Even leading figures in the tech industry are engaging in this debate. Jack Dorsey, the CEO of Twitter has publicly challenged the relevance of traditional IP laws in the digital age, while Elon Musk has promoted open-source models by releasing Tesla’s patents to spur innovation. Their advocacy reflects growing recognition that rigid IP systems may no longer serve the fast-evolving Web3 ecosystem. For India, the challenge is to avoid both overregulation and laissez-faire chaos. Smart contracts embedded within NFTs offer new possibilities for programmable licensing, time-limited access, and recurring royalties, suggesting that modernized legal frameworks can strike a balance between protection and innovation in this emerging frontier.
Conclusion – From Shadows to Structure: A Legal Blueprint for NFTs
As India stands at the threshold of a digital renaissance, its policymakers must transform the legal shadows surrounding NFTs into a structured framework grounded in clarity, accountability, and innovation. Formal recognition of NFTs as a distinct category of digital property under Indian copyright and contract law is a necessary first step. Smart contracts facilitating IP licensing should be declared legally enforceable, supported by an online registry that transparently records copyright, resale rights, and ownership transfers. Equally, consumer protection law must evolve up to today’s needs to categorize NFTs as digital goods, mandating disclosures, refund protocols, and platform accountability, particularly in cases involving fraud, misrepresentation, or non-delivery. Regulators must also establish a classification system distinguishing between collectible NFTs and those functioning as financial assets, triggering oversight from SEBI where necessary.
Tax authorities, notably the CBDT and RBI, should jointly issue detailed circulars on the treatment of royalties, capital gains, gas fees, and cross-border NFT transactions, ensuring compliance under the Foreign Exchange Management Act (FEMA). On the privacy front, the law must adapt to blockchain’s immutable architecture by recognizing privacy-preserving alternatives like off-chain storage and zero-knowledge proofs. Likewise, jurisdictional clarity should be achieved through mandatory dispute resolution clauses in platform terms and a regulatory sandbox that allows innovation under structured supervision.

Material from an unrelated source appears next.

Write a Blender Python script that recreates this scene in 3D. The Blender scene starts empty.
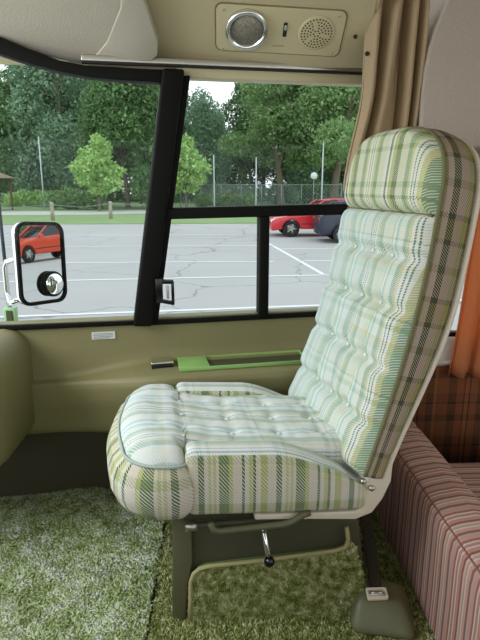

Returning to Plato’s Allegory of the Cave, NFTs today resemble the flickering images projected on the wall—glimpses of value and ownership that captivate but do not yet constitute legal reality. Without reform, India remains chained to these illusions, vulnerable to exploitation and legal confusion. But with deliberate, forward-looking policy, the country can emerge from the cave, illuminating the shadows with structured legal light. In doing so, India would not merely catch up with the NFT revolution—it could shape it, offering a blueprint for the global south on how to balance technological creativity with legal coherence. NFTs, then, would cease to be digital illusions and become beacons of authenticated expression, economic empowerment, and legally grounded innovation.